Parent Resources

Technology can transform teaching and instruction, but it also requires that families work with Le Sueur-Henderson school to provide a safe and secure online learning environment. Click on the links below to learn more about online safety.

Digital Health & Wellness:

Maintaining a Healthy Balance with Technology

As parents, we certainly can't be with our children constantly to monitor the potentially inappropriate material they may encounter. But we can help them learn to make good choices. We can take advantage of teachable moments to compare media content and messages to our family values--perhaps when watching a TV commercial or show, viewing a website, movie, or discussing the lyrics to a song.

Digital Health and Wellness is an important parent-child discussion to revisit frequently with your child, from elementary school through high school. Experts warn that children are most vulnerable to online dangers while in their own home. While many potential dangers are filtered so students can't access them at schools, parents sometimes forget that children may have direct access to inappropriate sites at home unless they take action.

Know the expectations at school.

Understand the expectations for use on a school issued device by reading the ISD 2397 Student Device Handbook and the Acceptable Use Policy approved by the school board.

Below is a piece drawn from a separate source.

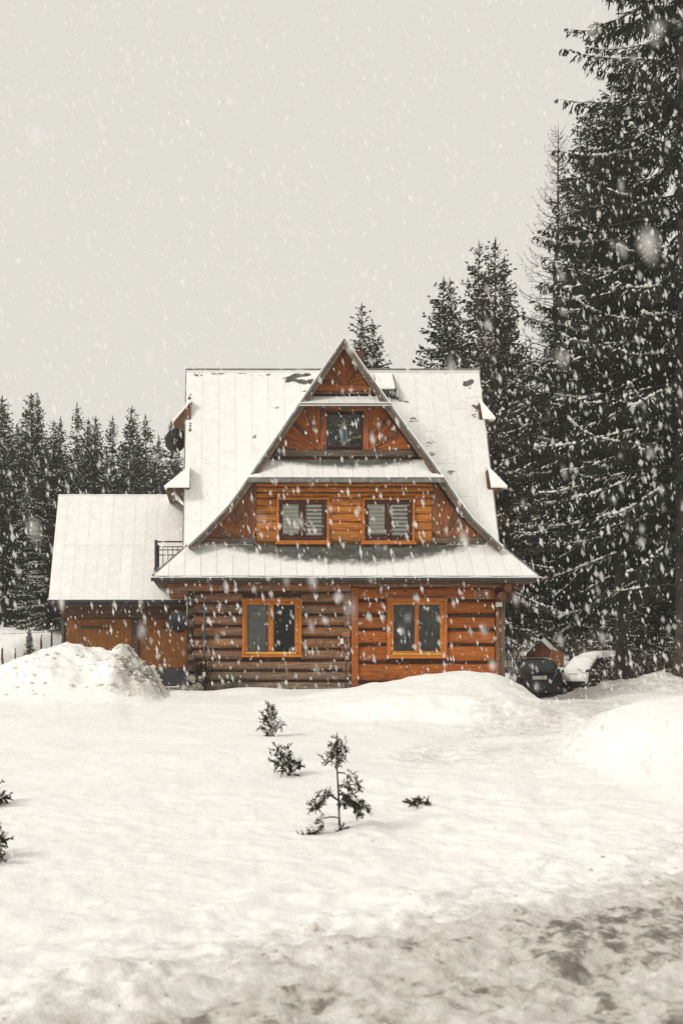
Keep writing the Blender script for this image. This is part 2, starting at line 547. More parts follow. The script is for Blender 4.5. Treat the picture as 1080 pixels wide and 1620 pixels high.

Communicate expectations at home.

Have a conversation with your child about what online activities should be taking place online at home (specifically when parents aren't presence. Media contracts are great tools to facilitate these conversations and can be found at Common Sense Media or NetSmartz.

You can filter the internet, too.

While a digital internet filter is an essential tool in keeping children safe on the internet, nothing can replace your presence in their digital lives. Frequent monitoring of all social media accounts will help you see the public messages your child is sharing and sharing passwords so you can log in to their accounts will help you see the messages they are sending and receiving that are not public.

Give it a rest, but not in the bedroom.

Parenting experts suggest charging all technology devices, from cell phones to Chromebooks, in a common family room overnight. This will help discourage late night, unmonitored use. Don't allow your son or daughter to sleep with their cell phone or Chromebook. Remember to model appropriate use and balance of technology in your own life, too.

Talk about the responsibility to respect and protect.

Digital citizenship (responsible use on the internet) is an important skill for students in the 21st century. We have adopted six simple statements: Respect yourself, Protect yourself; Respect others, Protect others, Respect intellectual property, and Protect intellectual property. These six conditions of digital citizenship are detailed in the ISD 2397 Student Device Handbook.